**Data:**
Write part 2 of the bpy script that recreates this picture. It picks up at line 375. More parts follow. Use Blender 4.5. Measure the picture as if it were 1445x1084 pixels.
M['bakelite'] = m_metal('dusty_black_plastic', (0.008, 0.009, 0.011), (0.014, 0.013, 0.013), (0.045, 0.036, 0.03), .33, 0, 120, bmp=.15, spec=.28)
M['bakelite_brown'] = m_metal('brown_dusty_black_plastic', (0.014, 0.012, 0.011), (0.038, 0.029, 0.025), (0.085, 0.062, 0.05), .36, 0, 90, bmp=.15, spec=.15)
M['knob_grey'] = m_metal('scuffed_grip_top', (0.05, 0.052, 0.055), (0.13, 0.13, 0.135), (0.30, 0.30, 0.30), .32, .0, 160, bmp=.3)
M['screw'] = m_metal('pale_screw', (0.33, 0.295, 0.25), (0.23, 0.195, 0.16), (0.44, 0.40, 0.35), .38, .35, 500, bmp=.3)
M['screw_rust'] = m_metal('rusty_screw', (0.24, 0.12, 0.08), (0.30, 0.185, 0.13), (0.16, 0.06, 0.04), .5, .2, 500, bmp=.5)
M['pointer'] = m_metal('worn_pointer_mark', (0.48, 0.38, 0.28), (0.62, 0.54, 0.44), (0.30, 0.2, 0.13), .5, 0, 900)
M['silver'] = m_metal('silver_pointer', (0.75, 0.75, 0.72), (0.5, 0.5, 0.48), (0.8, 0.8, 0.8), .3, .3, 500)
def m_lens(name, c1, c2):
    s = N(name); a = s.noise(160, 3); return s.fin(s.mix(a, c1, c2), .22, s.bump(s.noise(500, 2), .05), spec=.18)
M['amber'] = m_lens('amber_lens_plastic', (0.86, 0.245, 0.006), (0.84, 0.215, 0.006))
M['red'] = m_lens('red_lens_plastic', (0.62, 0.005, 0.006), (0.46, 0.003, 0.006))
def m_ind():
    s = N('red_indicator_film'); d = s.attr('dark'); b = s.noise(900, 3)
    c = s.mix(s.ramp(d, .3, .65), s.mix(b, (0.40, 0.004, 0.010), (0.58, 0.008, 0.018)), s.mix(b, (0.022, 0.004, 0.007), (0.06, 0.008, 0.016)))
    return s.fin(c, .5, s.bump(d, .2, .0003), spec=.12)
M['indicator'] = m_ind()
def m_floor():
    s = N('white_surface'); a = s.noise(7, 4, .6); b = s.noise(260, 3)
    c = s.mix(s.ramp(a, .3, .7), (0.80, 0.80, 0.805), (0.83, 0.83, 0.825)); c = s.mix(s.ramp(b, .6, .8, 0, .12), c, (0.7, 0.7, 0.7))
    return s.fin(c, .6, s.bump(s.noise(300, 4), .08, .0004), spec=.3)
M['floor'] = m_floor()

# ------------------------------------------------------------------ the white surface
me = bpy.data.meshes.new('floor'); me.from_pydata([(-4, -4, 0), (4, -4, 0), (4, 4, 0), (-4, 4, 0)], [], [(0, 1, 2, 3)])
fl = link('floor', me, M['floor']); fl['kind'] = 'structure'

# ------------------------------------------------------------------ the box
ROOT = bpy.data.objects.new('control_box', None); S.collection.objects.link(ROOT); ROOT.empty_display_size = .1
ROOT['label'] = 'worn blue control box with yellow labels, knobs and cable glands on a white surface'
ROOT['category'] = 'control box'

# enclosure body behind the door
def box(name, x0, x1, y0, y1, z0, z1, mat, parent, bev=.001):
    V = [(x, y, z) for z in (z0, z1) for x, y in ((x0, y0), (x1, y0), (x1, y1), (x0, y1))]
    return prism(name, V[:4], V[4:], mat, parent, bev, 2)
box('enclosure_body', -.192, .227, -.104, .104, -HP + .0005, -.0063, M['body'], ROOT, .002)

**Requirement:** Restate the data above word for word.

**Answer:**
Write part 2 of the bpy script that recreates this picture. It picks up at line 375. More parts follow. Use Blender 4.5. Measure the picture as if it were 1445x1084 pixels.
M['bakelite'] = m_metal('dusty_black_plastic', (0.008, 0.009, 0.011), (0.014, 0.013, 0.013), (0.045, 0.036, 0.03), .33, 0, 120, bmp=.15, spec=.28)
M['bakelite_brown'] = m_metal('brown_dusty_black_plastic', (0.014, 0.012, 0.011), (0.038, 0.029, 0.025), (0.085, 0.062, 0.05), .36, 0, 90, bmp=.15, spec=.15)
M['knob_grey'] = m_metal('scuffed_grip_top', (0.05, 0.052, 0.055), (0.13, 0.13, 0.135), (0.30, 0.30, 0.30), .32, .0, 160, bmp=.3)
M['screw'] = m_metal('pale_screw', (0.33, 0.295, 0.25), (0.23, 0.195, 0.16), (0.44, 0.40, 0.35), .38, .35, 500, bmp=.3)
M['screw_rust'] = m_metal('rusty_screw', (0.24, 0.12, 0.08), (0.30, 0.185, 0.13), (0.16, 0.06, 0.04), .5, .2, 500, bmp=.5)
M['pointer'] = m_metal('worn_pointer_mark', (0.48, 0.38, 0.28), (0.62, 0.54, 0.44), (0.30, 0.2, 0.13), .5, 0, 900)
M['silver'] = m_metal('silver_pointer', (0.75, 0.75, 0.72), (0.5, 0.5, 0.48), (0.8, 0.8, 0.8), .3, .3, 500)
def m_lens(name, c1, c2):
    s = N(name); a = s.noise(160, 3); return s.fin(s.mix(a, c1, c2), .22, s.bump(s.noise(500, 2), .05), spec=.18)
M['amber'] = m_lens('amber_lens_plastic', (0.86, 0.245, 0.006), (0.84, 0.215, 0.006))
M['red'] = m_lens('red_lens_plastic', (0.62, 0.005, 0.006), (0.46, 0.003, 0.006))
def m_ind():
    s = N('red_indicator_film'); d = s.attr('dark'); b = s.noise(900, 3)
    c = s.mix(s.ramp(d, .3, .65), s.mix(b, (0.40, 0.004, 0.010), (0.58, 0.008, 0.018)), s.mix(b, (0.022, 0.004, 0.007), (0.06, 0.008, 0.016)))
    return s.fin(c, .5, s.bump(d, .2, .0003), spec=.12)
M['indicator'] = m_ind()
def m_floor():
    s = N('white_surface'); a = s.noise(7, 4, .6); b = s.noise(260, 3)
    c = s.mix(s.ramp(a, .3, .7), (0.80, 0.80, 0.805), (0.83, 0.83, 0.825)); c = s.mix(s.ramp(b, .6, .8, 0, .12), c, (0.7, 0.7, 0.7))
    return s.fin(c, .6, s.bump(s.noise(300, 4), .08, .0004), spec=.3)
M['floor'] = m_floor()

# ------------------------------------------------------------------ the white surface
me = bpy.data.meshes.new('floor'); me.from_pydata([(-4, -4, 0), (4, -4, 0), (4, 4, 0), (-4, 4, 0)], [], [(0, 1, 2, 3)])
fl = link('floor', me, M['floor']); fl['kind'] = 'structure'

# ------------------------------------------------------------------ the box
ROOT = bpy.data.objects.new('control_box', None); S.collection.objects.link(ROOT); ROOT.empty_display_size = .1
ROOT['label'] = 'worn blue control box with yellow labels, knobs and cable glands on a white surface'
ROOT['category'] = 'control box'

# enclosure body behind the door
def box(name, x0, x1, y0, y1, z0, z1, mat, parent, bev=.001):
    V = [(x, y, z) for z in (z0, z1) for x, y in ((x0, y0), (x1, y0), (x1, y1), (x0, y1))]
    return prism(name, V[:4], V[4:], mat, parent, bev, 2)
box('enclosure_body', -.192, .227, -.104, .104, -HP + .0005, -.0063, M['body'], ROOT, .002)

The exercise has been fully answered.